Premium Brands Holdings Corp. (TSX:PBH) will acquire 168-year-old Freybe Gourmet Foods Ltd. and its modern Vancouver-area plant under a friendly deal between the two deli foods producers.
“Freybe’s modern production facility has significant unutilized capacity. Correspondingly, it is an ideal solution for replacing the capacity of our deli meats production facility in Richmond, B.C., which is scheduled to be shut down later this year,” said George Paleologou, president and CEO of Premium Brands.
He said the Freybe plant, which according to the company website employees some 250 people, will also support growth in the United States by making products for the Hempler Foods Group, in Ferndale, Wash., another Premium Brands business.
“Hempler has, in recent years, been growing at an average compounded rate of almost 17 per cent over the last three years,” Paleologou said.
Sven Freybe will continue to be president and CEO of the Vancouver-area deli foods business founded in 1844.

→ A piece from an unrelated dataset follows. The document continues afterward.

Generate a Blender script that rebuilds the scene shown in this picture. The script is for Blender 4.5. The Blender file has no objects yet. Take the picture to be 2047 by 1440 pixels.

“Our family is very proud of the business we have built over the last six generations but we recognized that we needed a partner to help Freybe in the next stage of its evolution,” said Henning Freybe, the company’s chairman, who is retiring.
“I know for certain that Premium Brands is that partner.”
Andrew Raphael, a partner at chartered accountancy and business consulting firm MNP, says the fact that Premium is keeping the current president and CEO shows its confidence in the family-run operation.
He says this deal positions Freybe to be an international competitor.
“To make Freybe more of a global brand where I think it can compete, I think Premium adds a lot of knowledge, horsepower and resources,” said Raphael, who is the firm’s director of food and manufacturing group.
“Scale is getting more and more important. You need the scale in order to compete.”
Premium Brands says the purchase price is $55 million, subject to adjustments that could raise or lower the amount.
In addition, Premium expects to sell Freybe’s manufacturing plant to a limited partnership after the deal closes and lease back the facilities. Premium Brands says it will receive $22.8 million in net cash from the side deal and own 35 per cent of the limited partnership that buys the plant.
The Freybe plant has excess capacity that Premium Brands will use for some of its other products.
Vancouver-based Premium Brands produces a range of specialty meats and other foods from operations in British Columbia and five other provinces as well as in Washington State and Nevada.
Among its brands are Grimm’s, Harvest and McSweeney’s.
It says the purchase price for the Freybe business will be reduced by any debt assumed by Premium Brands and could be increased by up to $1.25 million per year for each of the next four years if Freybe meets certain performance targets.